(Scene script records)
+===+

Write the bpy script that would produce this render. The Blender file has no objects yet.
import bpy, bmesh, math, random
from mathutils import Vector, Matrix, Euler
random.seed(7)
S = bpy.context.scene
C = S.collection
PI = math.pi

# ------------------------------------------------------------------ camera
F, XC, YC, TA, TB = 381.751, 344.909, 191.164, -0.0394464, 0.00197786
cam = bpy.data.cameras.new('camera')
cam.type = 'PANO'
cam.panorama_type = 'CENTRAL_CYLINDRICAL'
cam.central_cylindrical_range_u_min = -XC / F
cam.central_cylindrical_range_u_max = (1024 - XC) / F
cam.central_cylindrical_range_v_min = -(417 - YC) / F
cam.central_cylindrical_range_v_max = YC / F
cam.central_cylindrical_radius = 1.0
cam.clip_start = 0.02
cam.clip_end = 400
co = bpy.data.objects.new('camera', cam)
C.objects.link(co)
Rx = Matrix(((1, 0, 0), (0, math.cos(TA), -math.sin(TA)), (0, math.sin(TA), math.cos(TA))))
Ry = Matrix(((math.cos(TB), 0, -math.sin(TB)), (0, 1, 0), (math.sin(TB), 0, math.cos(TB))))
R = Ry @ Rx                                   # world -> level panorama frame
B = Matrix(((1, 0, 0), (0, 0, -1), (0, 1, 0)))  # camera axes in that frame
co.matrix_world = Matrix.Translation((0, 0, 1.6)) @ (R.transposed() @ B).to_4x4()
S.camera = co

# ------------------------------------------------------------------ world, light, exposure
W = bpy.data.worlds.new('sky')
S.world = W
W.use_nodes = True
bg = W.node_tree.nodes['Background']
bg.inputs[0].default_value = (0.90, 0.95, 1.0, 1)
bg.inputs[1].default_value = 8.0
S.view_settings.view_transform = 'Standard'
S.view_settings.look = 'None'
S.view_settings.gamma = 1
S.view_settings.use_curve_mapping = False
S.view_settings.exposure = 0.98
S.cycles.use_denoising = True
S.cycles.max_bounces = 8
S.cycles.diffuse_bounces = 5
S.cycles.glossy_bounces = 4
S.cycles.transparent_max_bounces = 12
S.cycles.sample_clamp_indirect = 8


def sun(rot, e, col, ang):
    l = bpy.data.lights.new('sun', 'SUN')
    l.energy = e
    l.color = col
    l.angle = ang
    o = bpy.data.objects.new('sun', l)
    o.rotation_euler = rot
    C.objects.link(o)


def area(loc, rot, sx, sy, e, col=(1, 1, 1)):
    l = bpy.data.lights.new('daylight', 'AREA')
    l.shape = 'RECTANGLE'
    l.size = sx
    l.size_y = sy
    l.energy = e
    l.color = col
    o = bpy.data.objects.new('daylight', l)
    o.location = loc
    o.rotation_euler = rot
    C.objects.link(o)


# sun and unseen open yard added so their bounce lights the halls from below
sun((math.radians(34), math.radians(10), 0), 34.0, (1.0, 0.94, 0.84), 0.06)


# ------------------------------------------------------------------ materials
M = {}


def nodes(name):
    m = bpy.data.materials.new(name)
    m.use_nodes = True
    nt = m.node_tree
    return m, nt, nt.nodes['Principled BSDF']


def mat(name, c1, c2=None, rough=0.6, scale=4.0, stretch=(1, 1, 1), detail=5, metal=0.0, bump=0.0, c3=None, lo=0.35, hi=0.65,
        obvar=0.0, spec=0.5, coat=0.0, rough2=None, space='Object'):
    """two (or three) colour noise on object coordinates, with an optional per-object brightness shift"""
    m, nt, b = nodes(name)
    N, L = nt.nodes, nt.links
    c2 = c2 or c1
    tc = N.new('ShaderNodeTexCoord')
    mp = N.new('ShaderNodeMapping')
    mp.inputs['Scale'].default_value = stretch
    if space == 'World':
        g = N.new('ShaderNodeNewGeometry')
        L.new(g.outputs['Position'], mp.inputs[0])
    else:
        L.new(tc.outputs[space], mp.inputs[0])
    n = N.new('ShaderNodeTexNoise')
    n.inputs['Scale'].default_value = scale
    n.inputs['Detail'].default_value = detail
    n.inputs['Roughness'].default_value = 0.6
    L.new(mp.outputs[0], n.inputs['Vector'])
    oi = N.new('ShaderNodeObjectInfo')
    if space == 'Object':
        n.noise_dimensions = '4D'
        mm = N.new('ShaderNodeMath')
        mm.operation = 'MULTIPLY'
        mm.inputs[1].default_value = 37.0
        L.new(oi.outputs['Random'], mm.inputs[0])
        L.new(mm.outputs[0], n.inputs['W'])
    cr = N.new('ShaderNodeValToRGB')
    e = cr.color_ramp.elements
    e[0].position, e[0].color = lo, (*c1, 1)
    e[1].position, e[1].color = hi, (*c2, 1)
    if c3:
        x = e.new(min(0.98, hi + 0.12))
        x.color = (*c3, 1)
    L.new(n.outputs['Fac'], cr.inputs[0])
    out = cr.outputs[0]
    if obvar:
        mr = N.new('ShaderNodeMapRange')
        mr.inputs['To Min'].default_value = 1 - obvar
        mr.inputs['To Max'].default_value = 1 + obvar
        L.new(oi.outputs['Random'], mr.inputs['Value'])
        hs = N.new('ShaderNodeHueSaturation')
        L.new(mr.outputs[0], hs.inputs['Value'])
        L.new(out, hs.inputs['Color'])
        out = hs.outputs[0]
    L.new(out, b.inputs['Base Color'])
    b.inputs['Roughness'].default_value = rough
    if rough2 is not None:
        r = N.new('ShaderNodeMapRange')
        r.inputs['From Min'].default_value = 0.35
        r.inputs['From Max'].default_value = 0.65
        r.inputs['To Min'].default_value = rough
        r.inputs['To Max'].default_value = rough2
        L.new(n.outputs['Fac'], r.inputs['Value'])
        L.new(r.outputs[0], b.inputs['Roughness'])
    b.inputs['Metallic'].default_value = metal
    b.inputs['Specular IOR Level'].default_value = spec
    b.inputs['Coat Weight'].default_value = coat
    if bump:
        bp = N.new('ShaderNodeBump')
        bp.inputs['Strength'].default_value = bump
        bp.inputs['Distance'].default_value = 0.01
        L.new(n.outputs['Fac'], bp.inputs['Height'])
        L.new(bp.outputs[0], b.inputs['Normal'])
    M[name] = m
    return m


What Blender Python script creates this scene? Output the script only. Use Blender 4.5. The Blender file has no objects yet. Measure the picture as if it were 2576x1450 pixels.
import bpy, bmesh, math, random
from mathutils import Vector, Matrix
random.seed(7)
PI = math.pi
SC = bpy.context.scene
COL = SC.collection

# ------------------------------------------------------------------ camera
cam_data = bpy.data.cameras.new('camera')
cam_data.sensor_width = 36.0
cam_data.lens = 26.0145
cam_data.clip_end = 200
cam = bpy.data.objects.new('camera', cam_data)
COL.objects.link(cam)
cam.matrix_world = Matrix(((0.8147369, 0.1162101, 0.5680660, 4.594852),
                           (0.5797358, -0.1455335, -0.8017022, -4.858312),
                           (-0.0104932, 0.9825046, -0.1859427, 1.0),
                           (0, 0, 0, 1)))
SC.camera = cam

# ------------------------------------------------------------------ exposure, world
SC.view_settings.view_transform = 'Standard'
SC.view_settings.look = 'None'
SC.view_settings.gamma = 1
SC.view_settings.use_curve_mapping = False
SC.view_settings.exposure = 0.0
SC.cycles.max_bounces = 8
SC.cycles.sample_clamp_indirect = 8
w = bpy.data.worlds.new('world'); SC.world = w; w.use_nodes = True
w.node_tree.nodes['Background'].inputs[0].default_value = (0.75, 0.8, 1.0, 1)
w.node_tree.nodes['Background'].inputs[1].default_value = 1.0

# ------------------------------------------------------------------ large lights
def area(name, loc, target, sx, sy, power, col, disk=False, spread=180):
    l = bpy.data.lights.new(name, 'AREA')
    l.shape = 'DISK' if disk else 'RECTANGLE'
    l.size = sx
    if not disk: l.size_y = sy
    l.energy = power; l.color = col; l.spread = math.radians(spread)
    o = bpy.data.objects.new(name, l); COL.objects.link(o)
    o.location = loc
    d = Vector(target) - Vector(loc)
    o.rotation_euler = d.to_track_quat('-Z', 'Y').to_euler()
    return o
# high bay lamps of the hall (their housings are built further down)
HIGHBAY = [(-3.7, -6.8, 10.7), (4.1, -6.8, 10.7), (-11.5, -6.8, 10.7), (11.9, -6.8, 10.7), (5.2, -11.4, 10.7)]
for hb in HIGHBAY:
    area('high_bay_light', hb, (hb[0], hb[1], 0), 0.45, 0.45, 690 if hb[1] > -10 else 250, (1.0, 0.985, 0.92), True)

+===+

▶ [WHAT YOU WILL DO]: The required output is an exact reproduction of the lines starting at the one that contains "What Blender Python" and ending at the one that contains "COL = SC.collection". Both boundary lines belong to it.

▶ [SOLUTION TO THE PROBLEM]:
What Blender Python script creates this scene? Output the script only. Use Blender 4.5. The Blender file has no objects yet. Measure the picture as if it were 2576x1450 pixels.
import bpy, bmesh, math, random
from mathutils import Vector, Matrix
random.seed(7)
PI = math.pi
SC = bpy.context.scene
COL = SC.collection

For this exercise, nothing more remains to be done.